Writing a political history of the group theatre in Bengal involves looking at a movement that was in no way cohesive. It grew without a manifesto or a unified aesthetic impulse and harboured many separate, even conflicting, articulations of political intention. The Bengali group theatre developed in independent India from the late 1940s onwards, finding its strongest roots in the city of Calcutta but spreading out throughout the eastern state of West Bengal. At least in the period between the 1950s and 1980s, the movement was chiefly driven by a broad leftist ideology. It drew manifestly on the ideological legacy of the Indian People’s Theatre Association. The artistic and activistic work of the IPTA had inspired thousands of cultural workers across the Indian subcontinent in the 1940s. However, the largely amorphous nature of the group theatre in post-independence Bengal allowed for the (not always peaceful) coexistence of many divergent politico-cultural strands - ranging from the broadly progressive and patriotic to the violently radical.

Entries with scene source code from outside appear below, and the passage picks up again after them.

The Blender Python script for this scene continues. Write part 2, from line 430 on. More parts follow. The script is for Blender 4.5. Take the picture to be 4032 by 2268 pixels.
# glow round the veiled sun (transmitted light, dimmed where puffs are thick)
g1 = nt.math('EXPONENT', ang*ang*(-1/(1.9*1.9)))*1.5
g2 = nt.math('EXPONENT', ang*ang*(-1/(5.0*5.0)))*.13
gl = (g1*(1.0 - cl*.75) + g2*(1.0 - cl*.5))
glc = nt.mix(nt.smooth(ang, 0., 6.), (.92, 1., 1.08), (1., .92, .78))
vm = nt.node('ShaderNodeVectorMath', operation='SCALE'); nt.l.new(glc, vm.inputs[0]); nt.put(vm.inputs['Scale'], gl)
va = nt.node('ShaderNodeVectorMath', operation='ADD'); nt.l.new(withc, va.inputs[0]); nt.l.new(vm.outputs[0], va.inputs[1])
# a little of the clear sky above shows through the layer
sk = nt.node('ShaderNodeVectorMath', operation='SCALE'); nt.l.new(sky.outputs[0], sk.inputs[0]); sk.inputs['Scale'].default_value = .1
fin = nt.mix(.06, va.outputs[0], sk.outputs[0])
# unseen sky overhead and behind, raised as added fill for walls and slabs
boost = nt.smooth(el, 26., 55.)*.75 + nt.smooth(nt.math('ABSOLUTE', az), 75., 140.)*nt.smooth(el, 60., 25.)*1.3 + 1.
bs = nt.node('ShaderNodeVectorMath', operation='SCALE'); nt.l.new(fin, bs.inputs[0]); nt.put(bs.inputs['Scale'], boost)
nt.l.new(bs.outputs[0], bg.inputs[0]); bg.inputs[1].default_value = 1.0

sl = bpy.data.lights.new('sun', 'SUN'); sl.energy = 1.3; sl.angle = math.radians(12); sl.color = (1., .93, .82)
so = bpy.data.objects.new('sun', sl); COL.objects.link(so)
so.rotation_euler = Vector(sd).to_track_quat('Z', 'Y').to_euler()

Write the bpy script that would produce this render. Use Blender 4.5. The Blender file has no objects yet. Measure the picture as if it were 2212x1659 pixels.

This paper will attempt to look at the trajectory of Utpal Dutt’s work as a Marxist playwright within the group theatre movement through the 1960s and 1970s, concentrating on two primary aspects. First, it will attempt to trace his careful fashioning of the figure of the ‘organic intellectual’ as a dramatic character in his plays. This figure appears almost like a leitmotif in Dutt’s work from the late 1950s onwards, providing the primary impetus towards, as well as direct pedagogic training in, revolutionary organisation. From Angar (1959) to Teer (1967), the organic intellectual in his plays develops in depth and complexity, transforming in character from a young male mining labourer to a tribal woman who educates herself in revolutionary literature in order to become a teacher of the Red Book for her comrades. Besides strong persuasive abilities and the ability to organise revolutionary groups, what these characters are endowed with irrespective of gender is a high degree of sophisticated technical and military knowledge (of the coal mines, of how to steer a ship, of how to lead a guerrilla army). They are defined by an intense love of their own work. However, while the love of labour seems to aid the process of revolutionary organisation, what seems to complicate its smooth functioning is the love between men and women. The second question this paper will engage with is the problem of ‘revolutionary love’: what is the place of desire in the time of revolution? In Teer (1967) – a play written about the revolutionary peasant movement sparked at Naxalbari in Bengal - Dutt seems, for the first time, to frame a political problem without knowing the solution. Neither the text of class war nor the grammar of women’s empowerment within the revolution is able to justly tackle the problem of love: I attempt to examine Dutt’s grappling with this radical question.

Dr Trina Nileena Banerjee

After completing her MA in English Literature from Jadavpur University, Trina Nileena Banerjee proceeded to complete a Masters of Studies (M St.) in English at the University of Oxford. For her PhD, she worked on a history of women in the group theatre movement in Bengal between 1950 and 1980. She has also been researching the interfaces between women’s movements and political theatre in contemporary Manipur for several years now. Her essays and reviews on these and other subjects have appeared in national and international journals, as well as in several edited volumes. She writes both in English and in Bengali. Between 2011 and 2013, she taught at the Theatre and Performance Studies Department at the School of Arts and Aesthetics in Jawaharlal Nehru University. She is currently Assistant Professor in Cultural Studies at the Centre for Studies in Social Sciences, Calcutta. Her essays have been published in several edited volumes and national/international journals. She writes in both Bengali and English. Her research interests include Gender, Performance, Political Theatre, Theories of the Body, Postcolonial Theatre and South Asian History. She has also been a theatre and film actress, as well as a journalist and fiction writer. Her book Performing Silence: Women in the Group Theatre Movement in Bengal is forthcoming from Oxford University Press (India) in June 2021.